C’est pourquoi, M. Foudil estime que l’extraction du tout-venant et des matériaux alluvionnaire peut être autorisée sous forme de concession à durée limitée accompagnée d’un cahier des charges et sous réserve d’une étude d’impact sur l’environnement établie conformément à la législation et à la réglementation en vigueur, notamment le décret exécutif nº 09-376 de 2009 fixant les conditions d’interdiction d’extraction des matériaux alluvionnaires dans les lits d’oueds et traçons d’oueds présentant un risque de dégradation ainsi que les modalités d’exploitation dans les sites autorisés.
Etude :
L’association dirige un projet d’étude intitulé «Contribution à la conservation de la biodiversité et la gestion durable des ressources naturelles d’Oued Agrioune». «Nous avons constaté, avec des faits réels, que Oued Agrioun est une zone naturelle humide à haute potentialité de biodiversité, de faune et de flore mais atteinte par la pollution de manière dangereuse et aggravée», affirme M. Foudil.
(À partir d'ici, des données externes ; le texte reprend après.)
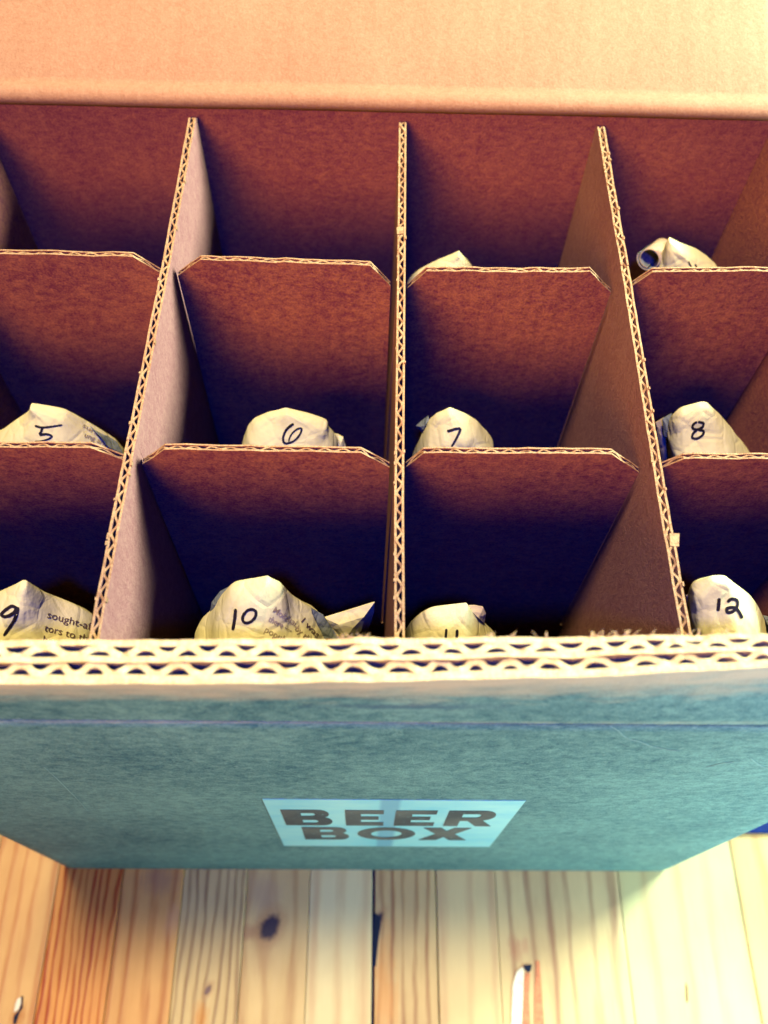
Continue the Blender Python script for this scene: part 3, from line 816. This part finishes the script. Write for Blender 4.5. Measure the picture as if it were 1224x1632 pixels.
def fold(t_, pts, m, name='paper_fold', bulge=0.02):
    """a turned-out piece of the wrapping sheet; pts: (px, py, y) on its own depth"""
    q = [at(px, py, 1, y) for px, py, y in pts]
    c = sum(q, Vector()) / len(q) + Vector((0, -bulge, bulge * 0.5))
    mb = MB(); n = len(q)
    th = Vector((0, 0.006, -0.004))
    mids = [(q[k] * 0.5 + c * 0.5) + Vector((0, -bulge * 0.35, bulge * 0.15)) for k in range(n)]
    lay = []
    for off in (Vector(), th):
        ou = [mb.vert(p_ + off) for p_ in q]; md = [mb.vert(p_ + off) for p_ in mids]; ce = mb.vert(c + off)
        for k in range(n):
            j = (k + 1) % n
            mb.face((ou[k], ou[j], md[j], md[k])); mb.face((md[k], md[j], ce))
        lay.append(ou)
    for k in range(n):
        j = (k + 1) % n; mb.face((lay[0][k], lay[0][j], lay[1][j], lay[1][k]))
    return mb.build(name, m, t_, smooth=False)

YR3, YR2, YR1 = -0.47, 0.50, 1.46
# 9
t_, bv, w_ = wrap_bottle(9, YR3, [(-70, 1060), (-55, 990), (-20, 958), (0, 948), (33, 930), (42, 930), (60, 944), (82, 961), (110, 970), (135, 981), (149, 990), (150, 1060)], 'cream paper wrapped bottle marked 9, with printed lines of text beside the number', seed=1)
numeral(t_, bv, [([(27, 969), (18, 966.5), (3, 978.5), (10, 982.5), (21.6, 977), (28, 968.5), (23.4, 987), (6.3, 1013)], 0.0)], 5.2)
printed(t_, bv, 'sought-af', (73, 984), (71, 20), (3.5, -16), M['print'])
printed(t_, bv, 'tors to th', (69, 1005), (68, 18), (3.5, -16), M['print'])
printed(t_, bv, 'have bee', (66, 1023), (68, 17), (3.5, -16), M['print'])
# 10
t_, bv, w_ = wrap_bottle(10, YR3, [(309, 1060), (311, 1010), (316, 998), (333, 984), (348, 955), (370, 932), (400, 927), (427, 923), (450, 935), (470, 962), (498, 977), (520, 1000), (540, 1022), (548, 1060)], 'cream paper wrapped bottle marked 10, with a pointed paper wing at its right', seed=2)
numeral(t_, bv, [([(376, 970), (374.5, 986), (371.4, 1004)], 0.0)], 5.2)
numeral(t_, bv, [([(408, 974), (402, 971), (394, 973), (387.5, 982), (388, 990), (394, 992.5), (402, 989), (407.5, 981), (407.5, 972)], 0.0)], 4.6)
printed(t_, bv, 'Molokai,', (433, 974), (38, 26), (8, -12), M['print_faint'])
printed(t_, bv, 'there \u2014', (426, 989), (36, 20), (7, -13), M['print_faint'])
printed(t_, bv, 'popular', (420, 1006), (40, 22), (7, -13), M['print_faint'])
printed(t_, bv, 'I was', (478, 990), (26, 27), (9, -10), M['print'])
printed(t_, bv, 'by the', (468, 1003), (26, 24), (9, -10), M['print_faint'])
fold(t_, [(333, 986, YR3 + .02), (337, 961, YR3 + .03), (350, 944, YR3 + .03), (367, 935, YR3 + .02), (352, 958, YR3)], M['paper_grey'])
fold(t_, [(496, 970, YR3 + .01), (515, 981, YR3 + .01), (542, 1022, YR3 - .04), (515, 1026, YR3 - .06), (500, 1000, YR3 - .02)], M['paper_grey'])
fold(t_, [(516, 985, YR3 + .03), (552, 974, YR3 + .06), (597, 960, YR3 + .08), (596, 976, YR3 + .07), (580, 1026, YR3 + .02), (540, 1026, YR3 - .02)], M['paper'], bulge=0.03)
# 11
t_, bv, w_ = wrap_bottle(11, YR3, [(632, 1060), (641, 1017), (649, 1002), (660, 988), (672, 980), (674, 974), (682, 972), (710, 969), (745, 966), (760, 982), (773, 996), (790, 1018), (805, 1060)], 'cream paper wrapped bottle marked 11, lowest in the front row', seed=3)
numeral(t_, bv, [([(711.5, 1002), (710.5, 1013), (709, 1026)], 0.0)], 4.0)
numeral(t_, bv, [([(728.5, 1003), (728, 1015), (727, 1028)], 0.0)], 5.0)
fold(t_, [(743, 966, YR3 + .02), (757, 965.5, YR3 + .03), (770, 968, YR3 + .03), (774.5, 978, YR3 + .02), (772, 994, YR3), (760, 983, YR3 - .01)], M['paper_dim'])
# 12
t_, bv, w_ = wrap_bottle(12, YR3, [(1095, 1060), (1099, 1010), (1095, 958), (1098, 942), (1109, 924), (1140, 922), (1166, 923), (1172, 931), (1190, 948), (1207, 964), (1218, 985), (1220, 1010), (1224, 1060)], 'cream paper wrapped bottle marked 12, in the front right compartment', seed=4)
numeral(t_, bv, [([(1146, 953), (1145, 964), (1143.8, 973.5)], 0.0)], 5.6)
numeral(t_, bv, [([(1159, 959.5), (1165, 954.5), (1173.5, 956.5), (1174.5, 965), (1168, 974), (1159.5, 975.5), (1158.5, 969.5), (1169, 968), (1176.5, 974), (1182.5, 985.5)], 0.0)], 5.2)
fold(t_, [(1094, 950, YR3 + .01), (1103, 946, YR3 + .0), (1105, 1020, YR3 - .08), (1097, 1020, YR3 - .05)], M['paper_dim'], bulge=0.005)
fold(t_, [(1217, 982, YR3 + .03), (1232, 985, YR3 + .03), (1234, 1020, YR3), (1219, 1012, YR3)], M['paper_grey'])
# 5
t_, bv, w_ = wrap_bottle(5, YR2, [(-60, 760), (-45, 722), (-20, 701), (0, 687), (25, 671), (44, 660), (49, 646), (70, 650), (95, 651), (105, 655), (135, 673), (160, 690), (185, 706), (205, 730), (215, 760)], 'cream paper wrapped bottle marked 5, with grey print on its right side', seed=5)
numeral(t_, bv, [([(56, 678.3), (66, 681), (80, 680), (99, 677)], 0.3), ([(68, 681), (66, 687), (63, 692.5)], 0.0), ([(63, 692.8), (74, 691.5), (82.5, 694.5), (78, 699), (66, 702.5), (56, 703)], 0.55)], 3.9)
printed(t_, bv, 'surance', (130, 680), (44, 27), (5, -9), M['print_faint'])
printed(t_, bv, 'ung and', (133, 696), (36, 16), (4, -11), M['print_faint'])
fold(t_, [(140, 676, YR2 + .01), (160, 688, YR2 + .01), (186, 705, YR2 - .0), (197, 724, YR2 - .05), (172, 712, YR2 - .08), (160, 696, YR2 - .05)], M['paper_grey'], bulge=0.01)
# 6
t_, bv, w_ = wrap_bottle(6, YR2, [(390, 760), (386, 715), (385, 704), (391, 684), (398, 672), (420, 662), (455, 653.5), (490, 660), (522, 670), (524, 680), (533, 691), (539, 702), (542, 720), (546, 760)], 'cream paper wrapped bottle marked 6, with a rounded top', seed=6)
numeral(t_, bv, [([(468, 675), (461, 680), (455, 687), (451.3, 697), (452.5, 705), (459, 706.3), (470, 701.5), (478, 692), (480.5, 683), (474, 683.5), (466, 690), (461, 699), (460.5, 705.5)], 0.45)], 4.2)
fold(t_, [(531, 691, YR2 + .02), (539, 692.5, YR2 + .03), (547, 697, YR2 + .02), (551, 712, YR2), (549, 722, YR2 - .02), (538, 722, YR2 - .03)], M['paper'], bulge=0.015)
# 7
t_, bv, w_ = wrap_bottle(7, YR2, [(642, 770), (655, 733), (666, 705), (675, 686), (684, 667), (705, 655), (717, 653), (735, 656), (752, 665), (762, 673), (775, 688), (786, 702), (789, 720), (794, 770)], 'cream paper wrapped bottle marked 7, with a small grey fold at its left', seed=7)
numeral(t_, bv, [([(712.5, 687), (718, 686), (726, 683.5), (734, 682.8)], 0.0), ([(734, 682.6), (731.5, 690), (726, 701), (719.5, 711.5)], 0.3)], 4.4)
fold(t_, [(663, 679, YR2 + .03), (672, 671, YR2 + .04), (683, 663, YR2 + .03), (684, 670, YR2 + .01), (673, 689, YR2 + .0)], M['paper_grey'])
# 8
t_, bv, w_ = wrap_bottle(8, YR2, [(1050, 770), (1058, 736), (1064, 702), (1062, 685), (1074, 654), (1090, 652), (1116, 644), (1132, 645), (1150, 667), (1170, 690), (1195, 722), (1215, 770)], 'cream paper wrapped bottle marked 8, beside the torn edged partition', seed=8)
numeral(t_, bv, [([(1112, 672), (1120.5, 674), (1119, 680.5), (1111, 684), (1104, 682), (1105, 676), (1111, 672)], 0.0), ([(1112, 684), (1121, 687), (1118.5, 694), (1110, 698.8), (1103, 697), (1105, 690), (1111, 684.5)], 0.0)], 3.9)
fold(t_, [(1056, 668, YR2 + .03), (1071, 659, YR2 + .03), (1070, 668, YR2 + .01), (1062, 684, YR2 + .0), (1066, 701, YR2 - .03), (1058, 694, YR2 - .01)], M['paper_grey'], bulge=0.01)
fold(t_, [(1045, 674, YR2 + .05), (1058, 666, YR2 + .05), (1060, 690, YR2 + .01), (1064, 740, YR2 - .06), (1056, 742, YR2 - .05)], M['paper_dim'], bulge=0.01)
# 3
t_, bv, w_ = wrap_bottle(3, YR1, [(640, 500), (648, 452), (662, 437), (678, 427), (700, 415), (732, 402.5), (745, 415), (753, 426), (765, 500)], 'pale paper bottle tip showing over the back cross divider, left of two', seed=9)
# 4
t_, bv, w_ = wrap_bottle(4, YR1, [(1026, 500), (1032, 437), (1045, 420), (1056, 406), (1061, 386), (1067, 381), (1082, 388), (1100, 394), (1120, 405), (1146, 425), (1160, 500)], 'pale paper bottle tip with a rolled end, in the back right compartment', seed=10)
numeral(t_, bv, [([(1097, 417), (1099, 421), (1101, 425), (1102, 432)], 0.0)], 3.0)
numeral(t_, bv, [([(1107.5, 421), (1109, 425), (1110, 432)], 0.0)], 3.0)
# rolled end of the sheet: a short open tube
mb = MB(); c0 = at(1034, 413, 1, YR1 - 0.01); axd = (Vector((-0.55, -0.75, 0.35))).normalized()
e1 = axd.cross(Vector((0, 0, 1))).normalized(); e2 = axd.cross(e1)
pr = None
for k in range(41):
    th = k / 40 * 2 * math.pi * 1.3; r = 0.064 - 0.018 * k / 40
    p0 = c0 + (e1 * math.cos(th) + e2 * math.sin(th)) * r; p1 = p0 - axd * 0.20
    q0 = c0 + (e1 * math.cos(th) + e2 * math.sin(th)) * (r - 0.006); q1 = q0 - axd * 0.20
    c = [mb.vert(p_) for p_ in (p0, p1, q0, q1)]
    if pr:
        mb.face((pr[0], c[0], c[1], pr[1]), 0); mb.face((pr[2], pr[3], c[3], c[2]), 1); mb.face((pr[0], pr[2], c[2], c[0]), 0)
    pr = c
mb.build('rolled_end', [M['paper_dim'], M['paper_grey']], t_, smooth=True)

# ------------------------------------------------------------------ mat at the right
q = at(1199, 1329, 2, Z0)
t_ = thing('navy_mat', (2.6, q.y + 0.5, Z0), 'dark navy mat lying on the table at the right of the box', 'mat')
mb = MB(); mb.box((2.05, q.y, Z0 + 0.003), (3.6, q.y + 2.2, Z0 + 0.05)); mb.build('cloth', M['mat_navy'], t_, bevel=0.01)

for ob in bpy.data.objects:
    if '_org' in ob: del ob['_org']
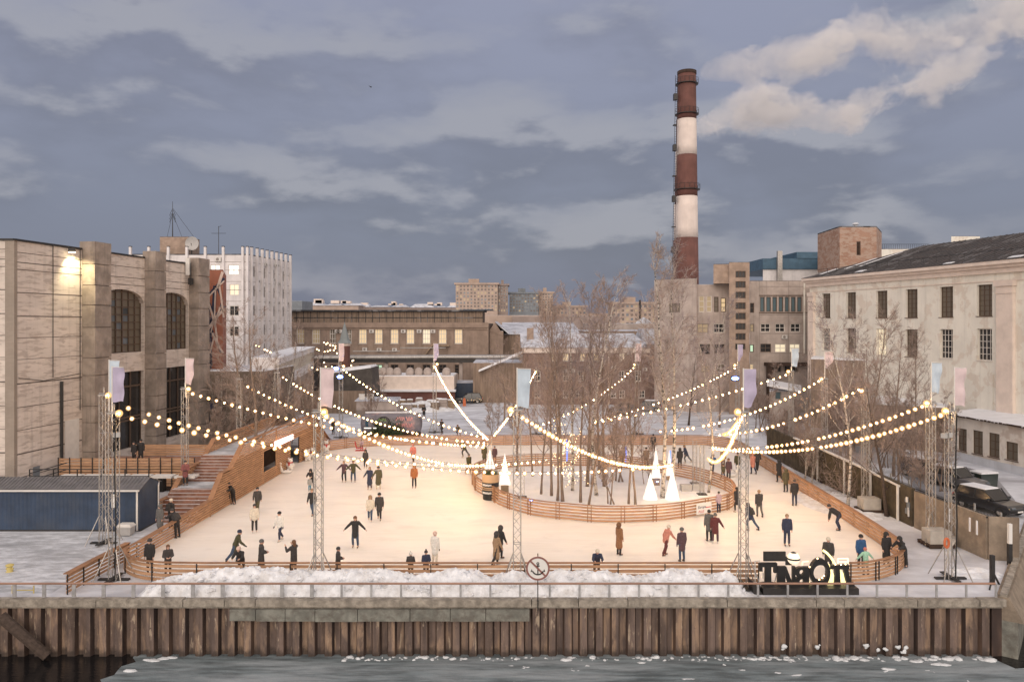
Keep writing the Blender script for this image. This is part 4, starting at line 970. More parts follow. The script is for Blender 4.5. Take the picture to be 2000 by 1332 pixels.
# sheds between the factory and the brick building
s1, _ = bldg('gable_shed', 'brown gabled shed with a snowy roof beside the factory', [(PX(956, 152), 152), (PX(983, 152), 152), (PX(983, 176), 176), (PX(956, 176), 176)], 0, 11.6, 'factory_wall', 'roof_snow')
b = MB(); xa, xb = PX(956, 152), PX(984, 152); xm = PX(967, 152)
b.hexa([(xa, 151.9, 11.66), (xb, 151.9, 10.6), (xb, 176, 10.6), (xa, 176, 11.66), (xa, 151.9, 11.8), (xm, 151.9, 13.3), (xm, 176, 13.3), (xa, 176, 11.8)]); b.build('gable', MAT['factory_wall'], s1)
b = MB(); b.hexa([(xm, 151.8, 13.3), (xb+1, 151.8, 11.0), (xb+1, 176, 11.0), (xm, 176, 13.3), (xm, 151.8, 13.5), (xb+1, 151.8, 11.2), (xb+1, 176, 11.2), (xm, 176, 13.5)]); b.build('snow_roof', MAT['roof_snow'], s1)
s2, _ = bldg('long_shed', 'long low brown shed with a wide snow covered roof', [(-2, 158), (14, 158), (14, 190), (-2, 190)], 0, 10.8, 'factory_monitor', 'roof_snow')
b = MB(); b.hexa([(-2.3, 157.6, 10.85), (14.3, 157.6, 10.85), (14.3, 180, 13.1), (-2.3, 180, 13.1), (-2.3, 157.6, 11.0), (14.3, 157.6, 11.0), (14.3, 180, 13.3), (-2.3, 180, 13.3)]); b.build('snow_roof', MAT['roof_snow'], s2)
s3, _ = bldg('brick_shed', 'dark brown brick shed behind the bare trees', [(14, 150), (34, 150), (34, 175), (14, 175)], 0, 11.6, 'factory_monitor', 'roof_snow')
s4, _ = bldg('pale_shed', 'pale shed with a small roof lantern near the concrete block', [(17.5, 176), (36, 176), (36, 190), (17.5, 190)], 0, 13.0, 'block_grey', 'roof_snow')
b = MB(); b.lathe((30.5, 178, 13.05), [(1.9, 0), (1.7, .4), (.2, 1.4)], 4); b.build('roof_lantern', MAT['office_grey'], s4)
cst, _ = bldg('yard_store', 'low dark store with a lean to snowy roof beside the brick building', [(-6.5, 128), (2.0, 128), (2.0, 140), (-6.5, 140)], 0, 6.6, 'factory_monitor', 'roof_snow')
b = MB(); b.hexa([(-5.5, 126.5, 5.2), (2, 126.5, 8.4), (2, 128, 8.4), (-5.5, 128, 5.2), (-5.5, 126.5, 5.5), (2, 126.5, 8.8), (2, 128, 8.8), (-5.5, 128, 5.5)]); b.build('lean_to_roof', MAT['snow'], cst)

# brick building behind the birches
brick('brick_brown', (.25, .165, .135), (.22, .14, .115), (.21, .16, .14))
bw = []
for px, g in ((1083, 'lit_warm'), (1105, 'lit_warm'), (1138, 'lit_warm'), (1164.5, 'lit_warm'), (1215, 'lit_pale'), (1245, 'lit_pale')): bw.append((px-5.5, 690, px+5.5, 705, 1, 1, g, 'frame_white', 1))
for px in (1050, 1083, 1105, 1134, 1164, 1214, 1246): bw.append((px-5.5, 724, px+5.5, 744.5, 1, 1, 'glass_dark', 'frame_white', 1))
for px in (1050, 1080, 1105, 1130, 1164, 1198, 1215, 1254): bw.append((px-5.5, 762, px+5.5, 777, 1, 1, 'glass_dark', 'frame_white', 1))
bb_, bbw = bldg('brick_building', 'three storey reddish brick building with snowy gable roof and warm lit windows', [(1.9, 125), (22.4, 125), (22.4, 137), (1.9, 137)], 0, 9.0, 'brick_brown', 'roof_dark', {0: bw})
b = MB(); bbw[0].box(b, -.2, bbw[0].L+.2, 8.4, 9.25, .003, .3); b.build('eaves_band', MAT['trim_pink'], bb_)
b = MB(); b.hexa([(1.4, 124.4, 9.26), (22.3, 124.4, 9.26), (20.6, 131, 11.3), (1.4, 131, 11.3), (1.4, 124.4, 9.4), (22.4, 124.4, 9.4), (20.7, 131, 11.5), (1.4, 131, 11.5)])
b.hexa([(1.4, 131, 11.3), (20.6, 131, 11.3), (22.3, 137.6, 9.26), (1.4, 137.6, 9.26), (1.4, 131, 11.5), (20.7, 131, 11.5), (22.4, 137.6, 9.4), (1.4, 137.6, 9.4)]); b.build('snow_roof', MAT['roof_snow'], bb_)
b = MB(); b.box(2.5, 3.6, 128, 129, 9.4, 12.4); b.build('chimney_stack', MAT['stair_brick'], bb_)
for px, py in ((1103, 724), (1119, 724), (1150, 718), (1198, 718), (1229, 689), (1198, 768)): ac(bb_, bbw[0], px, py, .75)
b = MB(); u = bbw[0].upx(1189); b.tube([bbw[0].pt(u, 0, .12), bbw[0].pt(u, 8.4, .12)], .09, 6); b.build('downpipe', MAT['trim_pink'], bb_)
b2_, b2w = bldg('brick_wing', 'taller brick wing with a snowy hip roof and dormer hatch', [(22.4, 124), (28, 124), (28, 137), (22.4, 137)], 0, 9.8, 'brick_brown', 'roof_dark', {0: [(1281, 692, 1292, 704, 0, 0, 'lit_dim', 'frame_white', 1), (1281, 728, 1292, 744, 1, 1, 'glass_dark', 'frame_white', 1), (1281, 767, 1291, 777, 1, 0, 'glass_dark', 'frame_white', 1)]})
b = MB(); b.hexa([(21.6, 123.4, 9.86), (28.4, 123.4, 9.86), (28.4, 137, 9.86), (21.6, 137, 9.86), (20.9+1.0, 128, 12.3), (27.6, 128, 12.3), (27.6, 133, 12.3), (21.9, 133, 12.3)]); b.build('snow_roof', MAT['roof_snow'], b2_)
b = MB(); b.box(24.2, 25.9, 124.8, 126, 10.6, 11.5); b.build('dormer_hatch', MAT['wood_dark'], b2_)
ac(b2_, b2w[0], 1259, 721, .75)

# --- chimney
ch = thing('chimney', 'tall red and white banded industrial chimney with gallery rings', 'chimney', (PX(1341, 152), 152, 0)); cx = PX(1341.5, 152)
def rz_(z): return (17.3 + (23.0-17.3)*max(0, (62.7-z))/44.0)*152/F
zb = [0, PZ(465, 152), PZ(384.5, 152), PZ(304, 152), PZ(234.5, 152), PZ(142, 152)]
for i in range(5):
    b = MB(); n = 4; b.lathe((cx, 152, 0), [(rz_(zb[i]+(zb[i+1]-zb[i])*k/n), zb[i]+(zb[i+1]-zb[i])*k/n+(.004 if k == 0 else 0)) for k in range(n+1)], 40)
    b.build('painted_band', MAT['chimney_red' if i % 2 == 0 else 'chimney_white'], ch, smooth=True)
def ring(z, wd):
    b = MB(); r = rz_(z); b.lathe((cx, 152, 0), [(r+.02, z-.15), (r+wd, z-.1), (r+wd, z), (r+.02, z)], 28)
    for k in range(16):
        a = 2*math.pi*k/16; q = (cx+(r+wd)*math.cos(a), 152+(r+wd)*math.sin(a)); b.tube([(*q, z), (*q, z+1.0)], .035, 4)
    b.tube([(cx+(r+wd)*math.cos(2*math.pi*k/24), 152+(r+wd)*math.sin(2*math.pi*k/24), z+1.0) for k in range(25)], .035, 4, False)
    b.build('gallery_ring', MAT['steel_dark'], ch)
for py, wd in ((165, .45), (224, .45), (371, .5)): ring(PZ(py, 152), wd)
b = MB(); b.lathe((cx, 152, 0), [(rz_(62.7)+.12, 62.3), (rz_(62.7)+.12, 62.9)], 32); b.build('rim', MAT['wood_dark'], ch)
b = MB()
for k in (-.35, .05): b.tube([(cx-rz_(18)-.5+k, 150.9, 18), (cx-rz_(62)-.25+k, 151.4, 62)], .04, 4)
for k in range(90): z = 18+k*.49; x = cx-rz_(z)-.45+.25*(k/90); b.tube([(x-.37, 151.2, z), (x+.07, 151.2, z)], .025, 4)
for k in range(8):
    z = 22+k*5; x = cx-rz_(z)-.8; b.box(x-.2, x+.5, 150.6, 151.6, z, z+1.2 if k % 2 else z+.15)
b.build('ladder', MAT['steel_dark'], ch)
c2 = thing('chimney_flue', 'slim banded flue just behind the tall red and white chimney', 'chimney', (PX(1322, 160), 160, 0)); x2 = PX(1323, 160)
for i, (pa, pb) in enumerate(((1000, 470), (470, 400), (400, 345), (345, 290), (290, 235))):
    b = MB(); za, zb_ = max(0, PZ(pa, 160)), PZ(pb, 160); b.lathe((x2+.1*i, 160, 0), [(.88-.05*i, za+.004), (.84-.05*i, zb_)], 16); b.build('painted_band', MAT['chimney_red' if i % 2 == 0 else 'chimney_white'], c2, smooth=True)
rl_ = random.Random(4)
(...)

Selon lui, aux bords de cet oued se trouvent des décharges sauvages des déchets ménagers, des eaux usées non traitées, des activités commerciales et industrielles (stations services, lavage et graissage, huileries, extraction excessive de tout venant...) générant des rejets industriels et des lixiviats qui causent la contamination progressive de la nappe phréatiques et des ressources en eau. Tous ces facteurs portent atteinte, selon lui, à la biodiversité et aux ressources naturelles que ce fleuve comporte, ainsi qu’aux espèces marines où se fleuve se déverse (mer Méditerranée). En effet, Agrioune est un oued qui alimente les nappes phréatiques et nombreuses sources d’eau potables locales. Ce fleuve fait partie du bassin versant hydrologique Agrioune d’une superficie de 257,72 km2. Très riche en faune et flore et des écosystèmes aquatiques divers et des espèces menacées d’extinction notamment le singe magot. Aussi, des espaces endémiques comme la sitelle de Kabylie. «Ajoutant à toutes ses menaces, les opérations répétitives d’extraction de TVO risquent de mettre en péril davantage tout un écosystème», prévient-il. D’un point de vue technique et physique, M. Foudil assure que chaque tonne de tout-venant extrait de l’oued sera récupérée d’un autre endroit grâce au «phénomène de compensation» par l’érosion et les glissements de terrain d’autres zones adjacentes à la vallée, habitations, forêts et villages situés le long d’Agrioune. De ce fait, l’Association OXYJeunes Darguina insiste sur le fait qu’empêcher et stopper l’exploitation est devenu «une action nécessaire et urgente» afin que cette exploitation excessive n’entraîne pas à court, moyen et long termes d’inévitables catastrophes naturelles.